Objective:
Using the material that follows, identify and copy each line with the string "from".

Recorded data:
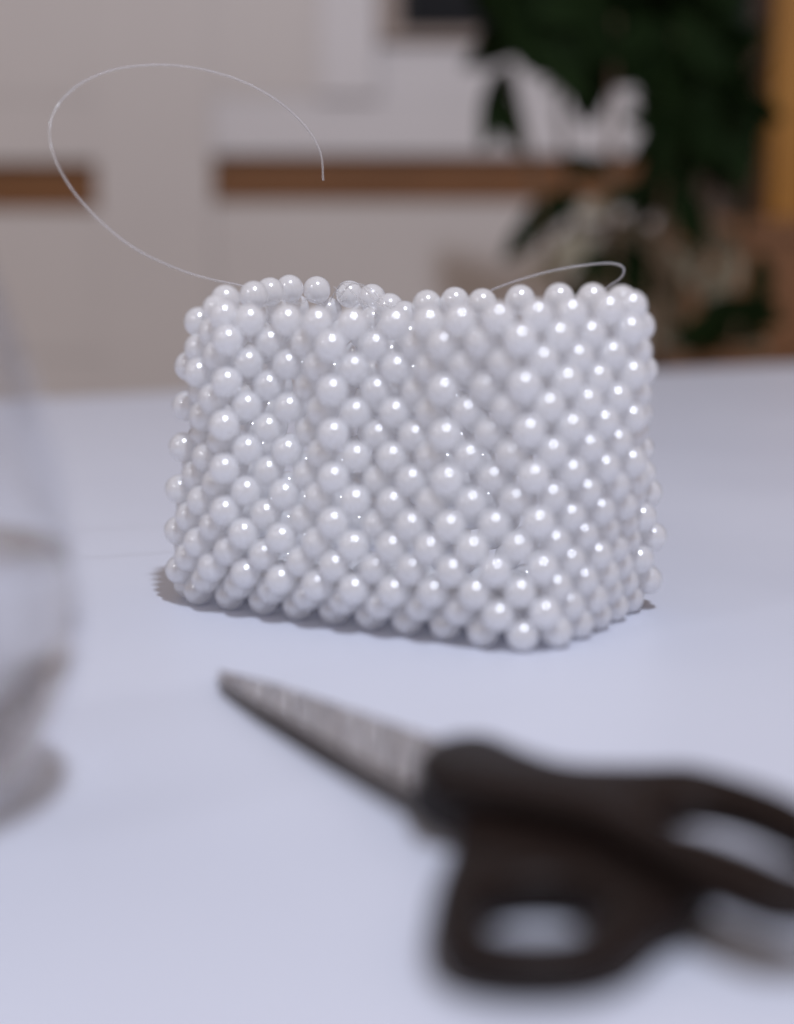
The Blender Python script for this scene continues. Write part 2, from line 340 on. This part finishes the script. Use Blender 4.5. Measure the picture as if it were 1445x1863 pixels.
# lower handle, ring nearest the camera
outB = [(776, 1430), (749, 1455), (827, 1506), (823, 1558), (797, 1618), (780, 1682), (791, 1738), (846, 1770), (951, 1784), (1071, 1778), (1156, 1750), (1217, 1698), (1253, 1682), (1303, 1630), (1271, 1580), (1141, 1540), (991, 1480), (871, 1430)]
holB = [(867, 1680), (895, 1647), (966, 1630), (1041, 1637), (1083, 1669), (1079, 1706), (1031, 1730), (941, 1733), (885, 1717)]
hB = filled('handle', O(.0044, outB), [O(.0044, holB)], .0044, .0036, .0030, M_black, sc)
outA = [(758, 1404), (780, 1376), (826, 1362), (880, 1361), (920, 1371), (965, 1391), (1040, 1414), (1150, 1418), (1250, 1418), (1330, 1436), (1445, 1476), (1540, 1534), (1590, 1590), (1585, 1642), (1520, 1662),
        (1445, 1668), (1390, 1662), (1330, 1640), (1270, 1612), (1200, 1570), (1080, 1505), (960, 1472), (860, 1452), (785, 1438)]
holA = [(1196, 1500), (1250, 1477), (1330, 1487), (1445, 1541), (1520, 1588), (1535, 1614), (1508, 1620), (1445, 1603), (1300, 1551), (1215, 1528)]
hA = filled('handle', O(.0108, outA), [O(.0108, holA)], .0108, .0033, .0028, M_black, sc)
def blade(zb, zt, pl, inner):
    """blade dipping from the pivot (height zb..zt) to its tip close to the table"""
    def P3(pts_, z):
        out = []
        for x, y in pts_:
            k = max(0, min(1, (x - 395) / 455)); h = z - (zb - .0010) * (1 - k) * .8
            out.append(on(x, y, h) - so)
        return out
    bm = bmesh.new()
    lo = [bm.verts.new(p) for p in P3(pl, zb)]
    hi = [bm.verts.new(p) for p in P3(inner, zt)]
    bm.faces.new(list(reversed(lo))); bm.faces.new(hi)
    n = len(lo)
    for q in range(n): bm.faces.new((lo[q], lo[(q + 1) % n], hi[(q + 1) % n], hi[q]))
    return obj('blade', bm, M_steel, sc)
blade(.0064, .0078, [(399, 1235), (395, 1217), (500, 1242), (640, 1289), (795, 1343), (900, 1385), (880, 1450), (750, 1440), (652, 1390), (557, 1334), (467, 1281)],
      [(402, 1233), (400, 1219), (500, 1243), (640, 1290), (795, 1344), (900, 1385), (880, 1448), (750, 1432), (652, 1383), (557, 1328), (467, 1276)])
blade(.0044, .0062, [(399, 1240), (480, 1262), (640, 1310), (795, 1360), (900, 1400), (860, 1470), (757, 1452), (660, 1402), (560, 1344), (470, 1291)],
      [(404, 1240), (480, 1262), (640, 1310), (795, 1360), (900, 1400), (860, 1466), (757, 1446), (660, 1396), (560, 1339), (470, 1286)])

# ------------------------------------------------------------------ glass of water
gx, gy = -.0928, .280
gl = empty('water_glass', (gx, gy, 0))
tag(gl, 'clear egg shaped glass half full of water at the left edge', 'glass')
outer = [(0, .0006), (.016, .0004), (.0215, .0010), (.0262, .0040), (.0312, .0120), (.0356, .0214), (.0374, .0290), (.0377, .0350), (.0371, .043), (.0362, .051), (.0343, .0635), (.0307, .0760), (.0265, .0890), (.0235, .098), (.021, .107)]
def sm(prof, n=5):
    return [(max(p.x, 0), p.y) for p in spline([Vector(q) for q in prof], n)]
inner = [(.0199, .1072), (.0222, .098), (.0251, .0890), (.0292, .0760), (.0328, .0635), (.0347, .051), (.0356, .043), (.0362, .0350), (.0359, .0290), (.0341, .0222), (.0299, .0132), (.0246, .0062), (.016, .0036), (0, .0032)]
bm = bmesh.new()
op, ip = sm(outer), sm(inner)
add_lathe(bm, op + [(.0205, .1077)] + ip, 96)
g_ = obj('glass_wall', bm, M_glass, gl, smooth=True)
# water fills the bowl to 42 mm, reaching a hair into the inner wall
wp = [(max(0, r - .00012), z + .00012) for r, z in reversed(ip) if z < .0455]
bm = bmesh.new()
add_lathe(bm, wp + [(wp[-1][0], .0459), (0, .0459)], 96)
w_ = obj('water', bm, M_water, gl, smooth=True)

# ------------------------------------------------------------------ white cabinet in the background
YF = 2.35
def zz(py, Y=YF): return at(722, py, Y).z
def xx(px, Y=YF): return at(px, 440, Y).x
cb = empty('white_cabinet', (xx(300), YF + .2, FLOOR))
tag(cb, 'off-white drawer cabinet with brown wooden grip rails behind the bag', 'cabinet')
co = Vector(cb.location)
def cbox(name, x0, x1, y0, y1, z0, z1, m, bevel=.003):
    lo = Vector((xx(x0), y0, z0)) - co; hi = Vector((xx(x1), y1, z1)) - co
    return box(name, lo, hi, m, cb, bevel=bevel)
ZT = zz(-420)
cbox('carcass', -600, 1195, YF + .04, YF + .42, FLOOR + .002, zz(180), M_white)
cbox('stile', 181, 388, YF - .006, YF + .038, FLOOR + .002, ZT, M_white)
for x0, x1 in ((-600, 180), (389, 1190)):
    d = 14 if x0 < 0 else 0
    cbox('drawer_front', x0, x1, YF, YF + .036, zz(280 + d), zz(178), M_white if x0 < 0 else M_lightwhite)
    cbox('drawer_front', x0, x1, YF, YF + .036, zz(646), zz(368 + d), M_white)
    cbox('drawer_front', x0, x1, YF, YF + .036, FLOOR + .05, zz(648), M_white)
    cbox('grip_rail', x0, x1, YF + .016, YF + .038, zz(364 + d), zz(284 + d), M_wood)
cbox('drawer_front', 689, 1190, YF + .004, YF + .036, zz(176), zz(76), M_lightwhite)
cbox('niche_board', 689, 1195, YF - .012, YF + .43, zz(73), zz(57), M_taupe)
# upper cupboard on the left
cbox('upper_cupboard', -600, 687, YF + .001, YF + .40, zz(176), ZT, M_white)
cbox('moulding', 585, 686, YF - .012, YF - .0005, zz(176), ZT, M_lightwhite)
cbox('niche_post', 690, 726, YF + .0, YF + .40, zz(54), ZT, M_taupe)
tv = empty('television', (xx(1100), YF + .1, zz(53)))
tag(tv, 'black television standing on the cabinet behind the plant', 'television')
to = Vector(tv.location)
box('housing', Vector((xx(732), YF + .06, zz(52))) - to, Vector((xx(1378), YF + .10, zz(-520))) - to, M_bezel, tv)
box('screen', Vector((xx(740), YF + .054, zz(44))) - to, Vector((xx(1370), YF + .0595, zz(-510))) - to, M_screen, tv, bevel=.001)

# brown chest with a honey coloured post at the right
YC = 2.4
ch = empty('wooden_chest', (xx(1450, YC), YC + .2, FLOOR))
tag(ch, 'brown wooden chest behind the plant at the right edge', 'chest')
ho = Vector(ch.location)
box('body', Vector((xx(1205, YC), YC, FLOOR + .002)) - ho, Vector((xx(1900, YC), YC + .4, zz(432, YC))) - ho, M_dkwood, ch, bevel=.004)
box('lid', Vector((xx(1198, YC), YC - .01, zz(430, YC))) - ho, Vector((xx(1910, YC), YC + .41, zz(398, YC))) - ho, M_dkwood, ch, bevel=.004)
box('drawer_front', Vector((xx(1230, YC), YC - .012, zz(640, YC))) - ho, Vector((xx(1880, YC), YC - .001, zz(480, YC))) - ho, M_dkwood, ch, bevel=.003)
YP = 2.46
zl = zz(398, YC) + .001
ps = empty('wooden_post', (xx(1440, YP), YP, zl))
tag(ps, 'honey coloured wooden post standing upright on the brown chest at the right edge', 'post')
po = Vector(ps.location)
box('shaft', Vector((xx(1392, YP), YP - .03, zl)) - po, Vector((xx(1490, YP), YP + .03, zz(-420, YP))) - po, M_honey, ps, bevel=.004)
box('cap', Vector((xx(1388, YP), YP - .032, zz(-421, YP))) - po, Vector((xx(1494, YP), YP + .032, zz(-440, YP))) - po, M_honey, ps, bevel=.004)

# ------------------------------------------------------------------ house plant
YL = 1.65
pb = at(1150, 440, YL)
pl = empty('house_plant', (pb.x, YL, FLOOR))
tag(pl, 'dark green leafy house plant behind the table at the upper right', 'plant')
lo_ = Vector(pl.location)
bm = bmesh.new()
add_lathe(bm, [(0, .001), (.11, .001), (.115, .01), (.15, .27), (.16, .27), (.16, .30), (.145, .30), (.14, .26), (0, .26)], 40)
obj('pot', bm, M_pot, pl, smooth=False)
def stem(p, r0, r1):
    bm = bmesh.new(); q = spline([v - lo_ for v in p], 8)
    add_tube(bm, q, [r0 + (r1 - r0) * s / (len(q) - 1) for s in range(len(q))], 8)
    return obj('stem', bm, M_bark, pl, smooth=True)
root = Vector((pb.x, YL, FLOOR + .25))
tips = [(930, 120), (1010, 60), (1120, 30), (1230, 60), (1330, 120), (1210, 330), (1105, 460), (1000, 395), (1345, 590)]
for q, (tx, ty) in enumerate(tips):
    Y = YL + .05 * math.sin(q * 2.1)
    a = root + Vector((.02 * math.cos(q * 1.7), .03 * math.sin(q * 1.7), 0))
    e = at(tx, ty, Y)
    stem([a, a * .6 + e * .4 + Vector((.02, 0, .03)), a * .25 + e * .75 + Vector((0, 0, .03)), e], .006, .002)
def leaf_mesh(nm, L, Wd, m, curl):
    bm = bmesh.new(); n = 8; rows = []
    for s in range(n + 1):
        t = s / n
        w = Wd * .5 * math.sin(math.pi * min(1, t * .97 + .03)) ** .8 * (1.15 - .5 * t)
        x = L * t; z = -curl * L * t * t
        rows.append([bm.verts.new((x, -w, z + .18 * w)), bm.verts.new((x, 0, z - .08 * w)), bm.verts.new((x, w, z + .18 * w))])
    for a, b in zip(rows, rows[1:]):
        for q in (0, 1): bm.faces.new((a[q], a[q + 1], b[q + 1], b[q]))
    me = bpy.data.meshes.new(nm); bm.to_mesh(me); bm.free()
    for p in me.polygons: p.use_smooth = True
    me.materials.append(m); return me
LD = [leaf_mesh('leaf', .085 + .012 * q, .04 + .005 * q, M_leaf, .12 + .06 * q) for q in range(3)]
LP = [leaf_mesh('leaf', .075 + .012 * q, .034 + .006 * q, M_leaf2, .15 + .06 * q) for q in range(2)]
def leaf(px, py, Y, ang, tilt, roll, s, pale=False):
    """a leaf whose middle is seen near (px, py); ang is its direction in the picture plane"""
    me = random.choice(LP if pale else LD)
    o = link('leaf', me, None, pl)
    d = Vector((math.cos(ang) * math.cos(tilt), math.sin(tilt), -math.sin(ang) * math.cos(tilt)))
    qn = d.to_track_quat('X', 'Z') @ Quaternion((1, 0, 0), roll)
    o.rotation_mode = 'QUATERNION'; o.rotation_quaternion = qn
    o.location = at(px, py, Y) - d * (.045 * s) - lo_; o.scale = (s, s, s)
random.seed(11)
R = random.uniform
n = 0
while n < 150:
    px, py = R(880, 1345), R(-180, 330)
    lim = 60 + 150 * min(1, max(0, (px - 880) / 160)) if px < 1040 else 215
    if 1040 <= px < 1180: lim = 205 - 30 * math.sin((px - 1040) / 140 * math.pi)
    if px > 1200: lim = 290
    if py > lim - 40 * R(.2, 1.3): continue
    leaf(px, py, YL + R(-.09, .12), R(0, 6.28), R(-.5, .5), R(0.6, 2.4), R(.65, 1.15)); n += 1
for (px, py, a, s) in ((905, 185, 1.7, .75), (985, 395, 2.6, .95), (1010, 380, 2.7, .7), (1105, 425, 1.7, .8), (1095, 450, 1.5, .6), (1160, 490, .7, .9), (1150, 510, .5, .7),
                       (1215, 300, 2.1, 1.1), (1235, 330, 1.9, .9), (1200, 335, 2.4, .8), (1330, 580, 2.9, 1.1), (1350, 570, .2, .9), (1290, 590, 2.8, .8), (1325, 600, .1, .8), (1300, 300, 1.2, .9), (1340, 330, 1.6, .8), (920, 210, 1.3, .6), (1255, 390, 1.2, .7), (1350, 400, 1.7, .8), (1060, 300, .4, .5), (1150, 350, 2.7, .5), (955, 430, 2.5, .6), (1030, 560, 2.6, .5), (1130, 530, 1.0, .6), (1270, 620, .4, .7), (1385, 520, 1.5, .7), (1185, 360, 1.9, .6), (1080, 480, 2.2, .5)):
    leaf(px, py, YL + R(-.04, .04), a, R(-.3, .3), R(1.2, 1.9), s)
for (px, py, a, s) in ((1020, 470, 2.6, .9), (1060, 520, 2.5, .9), (1180, 440, .4, 1.0), (1220, 470, .6, .9), (1230, 560, 1.3, 1.0), (1190, 590, 1.8, .8), (1270, 500, 1.0, .8), (1080, 380, 2.9, .7), (1150, 400, 2.4, .8), (1250, 620, .3, .9), (1310, 520, 2.0, .8), (1120, 560, 2.2, .8), (1290, 430, 1.4, .7), (1100, 610, 2.4, .8), (1170, 540, .9, .9), (1220, 400, 2.0, .8), (1330, 480, 1.2, .9), (1370, 620, .5, .8), (1040, 430, 2.8, .7)):
    leaf(px, py, YL + R(.02, .1), a, R(-.3, .3), R(1.2, 1.9), s, True)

Task solution:
The Blender Python script for this scene continues. Write part 2, from line 340 on. This part finishes the script. Use Blender 4.5. Measure the picture as if it were 1445x1863 pixels.
    """blade dipping from the pivot (height zb..zt) to its tip close to the table"""